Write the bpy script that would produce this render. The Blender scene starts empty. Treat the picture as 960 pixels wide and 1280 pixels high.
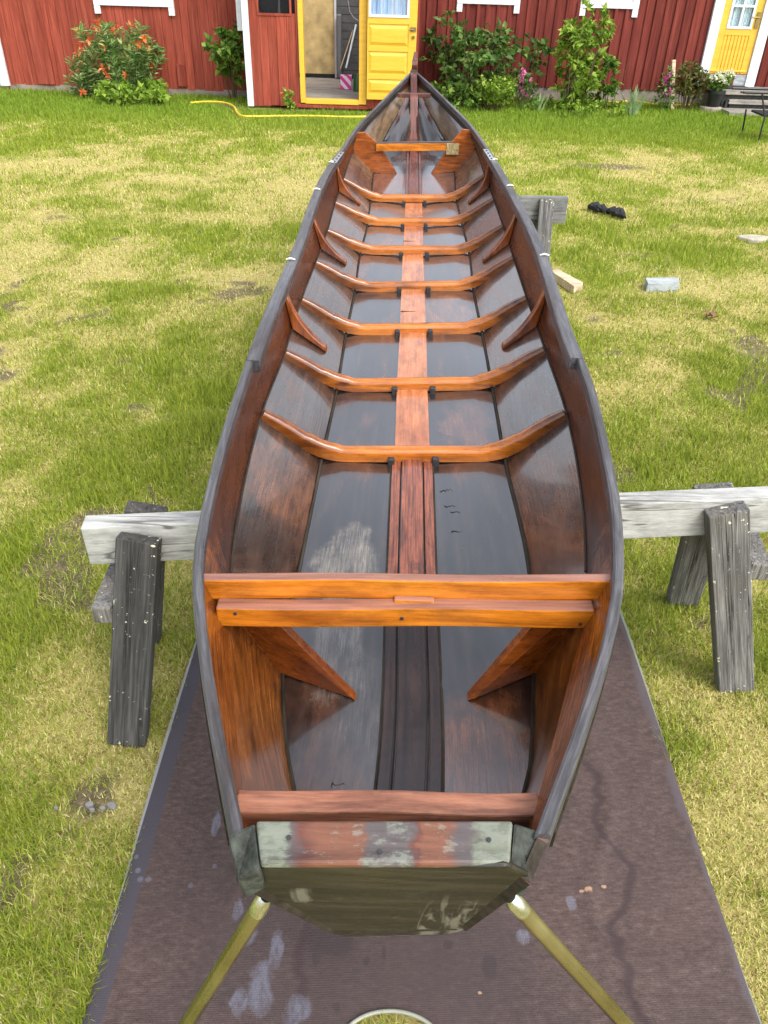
import bpy, math, random
import numpy as np
from mathutils import Vector, Matrix

RNG = np.random.default_rng(7)
random.seed(7)
scene = bpy.context.scene
COL = scene.collection
R_ = math.radians

# ------------------------------------------------------------------ camera
F, PITCH, CAMH, ROLL = 961.0, R_(35.2), 1.9, math.atan(.030)
cP, sP, cR, sR = math.cos(PITCH), math.sin(PITCH), math.cos(ROLL), math.sin(ROLL)

def ray(x, y):
    u = (x - 480) / F; v = (640 - y) / F
    uu = u * cR - v * sR; vv = u * sR + v * cR
    return Vector((uu, cP + vv * sP, -sP + vv * cP))
def at_z(x, y, z):
    d = ray(x, y); return Vector((0, 0, CAMH)) + d * ((z - CAMH) / d.z)
def at_y(x, y, Y):
    d = ray(x, y); return Vector((0, 0, CAMH)) + d * (Y / d.y)

cam = bpy.data.cameras.new('camera'); co = bpy.data.objects.new('camera', cam); COL.objects.link(co)
rt, up, fw = Vector((1, 0, 0)), Vector((0, sP, cP)), Vector((0, cP, -sP))
X = rt * cR + up * sR; Yv = -rt * sR + up * cR; Zv = -fw
co.matrix_world = Matrix(((X.x, Yv.x, Zv.x, 0), (X.y, Yv.y, Zv.y, 0), (X.z, Yv.z, Zv.z, CAMH), (0, 0, 0, 1)))
cam.sensor_fit = 'VERTICAL'; cam.sensor_height = 36; cam.lens = F / 1280 * 36
cam.clip_start = .02; cam.clip_end = 2000
scene.camera = co

# ------------------------------------------------------------------ mesh builder
class MB:
    def __init__(s): s.v = []; s.f = []; s.dark = set(); s.rc = []
    def add(s, vs, fs):
        o = len(s.v); s.v += [tuple(p) for p in vs]; s.f += [tuple(i + o for i in f) for f in fs]; return s
    def box(s, x0, x1, y0, y1, z0, z1):
        return s.add([(x, y, z) for z in (z0, z1) for y in (y0, y1) for x in (x0, x1)],
                     [(0, 2, 3, 1), (4, 5, 7, 6), (0, 1, 5, 4), (2, 6, 7, 3), (0, 4, 6, 2), (1, 3, 7, 5)])
    def bar(s, p0, p1, w, h, upv=(0, 0, 1), w1=None, h1=None):
        p0, p1 = Vector(p0), Vector(p1); d = (p1 - p0).normalized()
        a = d.cross(Vector(upv)).normalized(); b = a.cross(d).normalized(); vs = []
        for p, ww, hh in ((p0, w, h), (p1, w1 or w, h1 or h)):
            for i, j in ((-1, -1), (1, -1), (1, 1), (-1, 1)): vs.append(p + a * i * ww / 2 + b * j * hh / 2)
        return s.add(vs, [(0, 1, 2, 3), (7, 6, 5, 4), (0, 4, 5, 1), (1, 5, 6, 2), (2, 6, 7, 3), (3, 7, 4, 0)])
    def tube(s, pts, r, n=8, cap=True):
        pts = [Vector(p) for p in pts]; rs = r if isinstance(r, (list, tuple)) else [r] * len(pts)
        vs = []; fs = []; ref = None
        for i, p in enumerate(pts):
            d = (pts[min(i + 1, len(pts) - 1)] - pts[max(i - 1, 0)]).normalized()
            if ref is None:
                ref = Vector((1, 0, 0)) if abs(d.x) < .8 else Vector((0, 1, 0))
            a = d.cross(ref).normalized(); b = a.cross(d).normalized(); ref = b
            for k in range(n):
                t = 2 * math.pi * k / n; vs.append(p + (a * math.cos(t) + b * math.sin(t)) * rs[i])
        for i in range(len(pts) - 1):
            for k in range(n):
                k2 = (k + 1) % n; fs.append((i * n + k, i * n + k2, (i + 1) * n + k2, (i + 1) * n + k))
        if cap:
            fs.append(tuple(range(n))[::-1]); fs.append(tuple(range((len(pts) - 1) * n, len(pts) * n)))
        return s.add(vs, fs)
    def prism(s, poly, vec):
        n = len(poly); vec = Vector(vec); vs = [Vector(p) for p in poly]; vs += [p + vec for p in vs]
        return s.add(vs, [tuple(range(n)), tuple(range(n, 2 * n))[::-1]] + [(i, i + n, (i + 1) % n + n, (i + 1) % n) for i in range(n)])
    def strip(s, A, B, N=None, t=.014, rows=1):
        """solid plank between polylines A and B; N: thickness direction per row of points"""
        n = len(A); vs = []; fs = []; R2 = rows + 1
        for lay in range(2):
            arc = 0.
            for i in range(n):
                if i: arc += (Vector(A[i]) - Vector(A[i - 1])).length
                for j in range(R2):
                    p = Vector(A[i]).lerp(Vector(B[i]), j / rows); vs.append(p + N[i] * t * lay); s.rc.append(((Vector(B[i]) - Vector(A[i])).length * j / rows, arc, lay * t + .37 * A[0][0] + .21 * A[0][2]))
        o = n * R2
        for i in range(n - 1):
            for j in range(rows):
                a = i * R2 + j; b = a + R2
                fs.append((a, a + 1, b + 1, b)); s.dark.add(len(s.f) + len(fs)); fs.append((a + o, b + o, b + 1 + o, a + 1 + o))
            a = i * R2; b = a + R2; fs.append((a, b, b + o, a + o))
            a += rows; b += rows; fs.append((a, a + o, b + o, b))
        for i in (0, n - 1):
            for j in range(rows):
                a = i * R2 + j; s.dark.add(len(s.f) + len(fs)); fs.append((a, a + o, a + 1 + o, a + 1))
        return s.add(vs, fs)
    def build(s, name, mat, parent=None, bevel=0, smooth=None, loc=None, outer=None):
        o = parent
        while o is not None and o.parent is not None: o = o.parent
        off = Vector(parent_world(parent)) if parent is not None else Vector(loc or (0, 0, 0))
        me = bpy.data.meshes.new(name)
        me.from_pydata([(p[0] - off.x, p[1] - off.y, p[2] - off.z) for p in s.v], [], s.f); me.update()
        import bmesh
        bm = bmesh.new(); bm.from_mesh(me); bmesh.ops.recalc_face_normals(bm, faces=bm.faces); bm.to_mesh(me); bm.free()
        if s.rc and len(s.rc) == len(s.v):
            at = me.attributes.new('rc', 'FLOAT_VECTOR', 'POINT'); at.data.foreach_set('vector', np.array(s.rc, np.float32).ravel())
        me.materials.append(mat)
        if outer:
            me.materials.append(outer)
            for i in s.dark: me.polygons[i].material_index = 1
        ob = bpy.data.objects.new(name, me); COL.objects.link(ob)
        if parent is not None: ob.parent = parent
        else: ob.location = off
        if bevel:
            m = ob.modifiers.new('bevel', 'BEVEL'); m.width = bevel; m.segments = 2; m.limit_method = 'ANGLE'; m.angle_limit = R_(35)
        if smooth:
            me.polygons.foreach_set('use_smooth', [True] * len(me.polygons)); me.set_sharp_from_angle(angle=R_(smooth))
        return ob
def parent_world(o):
    p = Vector((0, 0, 0))
    while o is not None: p += o.location; o = o.parent
    return p
def tag(o, label, cat, group=None, kind=None):
    if label: o['label'] = label
    if cat: o['category'] = cat
    if group: o['group'] = group
    if kind: o['kind'] = kind
    return o
def thing(name, loc, label, cat, group=None):
    o = bpy.data.objects.new(name, None); o.empty_display_size = .1; COL.objects.link(o); o.location = loc
    return tag(o, label, cat, group)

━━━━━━

→ **Objective**: Except for the pictures, give all the material above again verbatim.

→ **Response for this exercise**:
Write the bpy script that would produce this render. The Blender scene starts empty. Treat the picture as 960 pixels wide and 1280 pixels high.
import bpy, math, random
import numpy as np
from mathutils import Vector, Matrix

RNG = np.random.default_rng(7)
random.seed(7)
scene = bpy.context.scene
COL = scene.collection
R_ = math.radians

# ------------------------------------------------------------------ camera
F, PITCH, CAMH, ROLL = 961.0, R_(35.2), 1.9, math.atan(.030)
cP, sP, cR, sR = math.cos(PITCH), math.sin(PITCH), math.cos(ROLL), math.sin(ROLL)

def ray(x, y):
    u = (x - 480) / F; v = (640 - y) / F
    uu = u * cR - v * sR; vv = u * sR + v * cR
    return Vector((uu, cP + vv * sP, -sP + vv * cP))
def at_z(x, y, z):
    d = ray(x, y); return Vector((0, 0, CAMH)) + d * ((z - CAMH) / d.z)
def at_y(x, y, Y):
    d = ray(x, y); return Vector((0, 0, CAMH)) + d * (Y / d.y)

cam = bpy.data.cameras.new('camera'); co = bpy.data.objects.new('camera', cam); COL.objects.link(co)
rt, up, fw = Vector((1, 0, 0)), Vector((0, sP, cP)), Vector((0, cP, -sP))
X = rt * cR + up * sR; Yv = -rt * sR + up * cR; Zv = -fw
co.matrix_world = Matrix(((X.x, Yv.x, Zv.x, 0), (X.y, Yv.y, Zv.y, 0), (X.z, Yv.z, Zv.z, CAMH), (0, 0, 0, 1)))
cam.sensor_fit = 'VERTICAL'; cam.sensor_height = 36; cam.lens = F / 1280 * 36
cam.clip_start = .02; cam.clip_end = 2000
scene.camera = co

# ------------------------------------------------------------------ mesh builder
class MB:
    def __init__(s): s.v = []; s.f = []; s.dark = set(); s.rc = []
    def add(s, vs, fs):
        o = len(s.v); s.v += [tuple(p) for p in vs]; s.f += [tuple(i + o for i in f) for f in fs]; return s
    def box(s, x0, x1, y0, y1, z0, z1):
        return s.add([(x, y, z) for z in (z0, z1) for y in (y0, y1) for x in (x0, x1)],
                     [(0, 2, 3, 1), (4, 5, 7, 6), (0, 1, 5, 4), (2, 6, 7, 3), (0, 4, 6, 2), (1, 3, 7, 5)])
    def bar(s, p0, p1, w, h, upv=(0, 0, 1), w1=None, h1=None):
        p0, p1 = Vector(p0), Vector(p1); d = (p1 - p0).normalized()
        a = d.cross(Vector(upv)).normalized(); b = a.cross(d).normalized(); vs = []
        for p, ww, hh in ((p0, w, h), (p1, w1 or w, h1 or h)):
            for i, j in ((-1, -1), (1, -1), (1, 1), (-1, 1)): vs.append(p + a * i * ww / 2 + b * j * hh / 2)
        return s.add(vs, [(0, 1, 2, 3), (7, 6, 5, 4), (0, 4, 5, 1), (1, 5, 6, 2), (2, 6, 7, 3), (3, 7, 4, 0)])
    def tube(s, pts, r, n=8, cap=True):
        pts = [Vector(p) for p in pts]; rs = r if isinstance(r, (list, tuple)) else [r] * len(pts)
        vs = []; fs = []; ref = None
        for i, p in enumerate(pts):
            d = (pts[min(i + 1, len(pts) - 1)] - pts[max(i - 1, 0)]).normalized()
            if ref is None:
                ref = Vector((1, 0, 0)) if abs(d.x) < .8 else Vector((0, 1, 0))
            a = d.cross(ref).normalized(); b = a.cross(d).normalized(); ref = b
            for k in range(n):
                t = 2 * math.pi * k / n; vs.append(p + (a * math.cos(t) + b * math.sin(t)) * rs[i])
        for i in range(len(pts) - 1):
            for k in range(n):
                k2 = (k + 1) % n; fs.append((i * n + k, i * n + k2, (i + 1) * n + k2, (i + 1) * n + k))
        if cap:
            fs.append(tuple(range(n))[::-1]); fs.append(tuple(range((len(pts) - 1) * n, len(pts) * n)))
        return s.add(vs, fs)
    def prism(s, poly, vec):
        n = len(poly); vec = Vector(vec); vs = [Vector(p) for p in poly]; vs += [p + vec for p in vs]
        return s.add(vs, [tuple(range(n)), tuple(range(n, 2 * n))[::-1]] + [(i, i + n, (i + 1) % n + n, (i + 1) % n) for i in range(n)])
    def strip(s, A, B, N=None, t=.014, rows=1):
        """solid plank between polylines A and B; N: thickness direction per row of points"""
        n = len(A); vs = []; fs = []; R2 = rows + 1
        for lay in range(2):
            arc = 0.
            for i in range(n):
                if i: arc += (Vector(A[i]) - Vector(A[i - 1])).length
                for j in range(R2):
                    p = Vector(A[i]).lerp(Vector(B[i]), j / rows); vs.append(p + N[i] * t * lay); s.rc.append(((Vector(B[i]) - Vector(A[i])).length * j / rows, arc, lay * t + .37 * A[0][0] + .21 * A[0][2]))
        o = n * R2
        for i in range(n - 1):
            for j in range(rows):
                a = i * R2 + j; b = a + R2
                fs.append((a, a + 1, b + 1, b)); s.dark.add(len(s.f) + len(fs)); fs.append((a + o, b + o, b + 1 + o, a + 1 + o))
            a = i * R2; b = a + R2; fs.append((a, b, b + o, a + o))
            a += rows; b += rows; fs.append((a, a + o, b + o, b))
        for i in (0, n - 1):
            for j in range(rows):
                a = i * R2 + j; s.dark.add(len(s.f) + len(fs)); fs.append((a, a + o, a + 1 + o, a + 1))
        return s.add(vs, fs)
    def build(s, name, mat, parent=None, bevel=0, smooth=None, loc=None, outer=None):
        o = parent
        while o is not None and o.parent is not None: o = o.parent
        off = Vector(parent_world(parent)) if parent is not None else Vector(loc or (0, 0, 0))
        me = bpy.data.meshes.new(name)
        me.from_pydata([(p[0] - off.x, p[1] - off.y, p[2] - off.z) for p in s.v], [], s.f); me.update()
        import bmesh
        bm = bmesh.new(); bm.from_mesh(me); bmesh.ops.recalc_face_normals(bm, faces=bm.faces); bm.to_mesh(me); bm.free()
        if s.rc and len(s.rc) == len(s.v):
            at = me.attributes.new('rc', 'FLOAT_VECTOR', 'POINT'); at.data.foreach_set('vector', np.array(s.rc, np.float32).ravel())
        me.materials.append(mat)
        if outer:
            me.materials.append(outer)
            for i in s.dark: me.polygons[i].material_index = 1
        ob = bpy.data.objects.new(name, me); COL.objects.link(ob)
        if parent is not None: ob.parent = parent
        else: ob.location = off
        if bevel:
            m = ob.modifiers.new('bevel', 'BEVEL'); m.width = bevel; m.segments = 2; m.limit_method = 'ANGLE'; m.angle_limit = R_(35)
        if smooth:
            me.polygons.foreach_set('use_smooth', [True] * len(me.polygons)); me.set_sharp_from_angle(angle=R_(smooth))
        return ob
def parent_world(o):
    p = Vector((0, 0, 0))
    while o is not None: p += o.location; o = o.parent
    return p
def tag(o, label, cat, group=None, kind=None):
    if label: o['label'] = label
    if cat: o['category'] = cat
    if group: o['group'] = group
    if kind: o['kind'] = kind
    return o
def thing(name, loc, label, cat, group=None):
    o = bpy.data.objects.new(name, None); o.empty_display_size = .1; COL.objects.link(o); o.location = loc
    return tag(o, label, cat, group)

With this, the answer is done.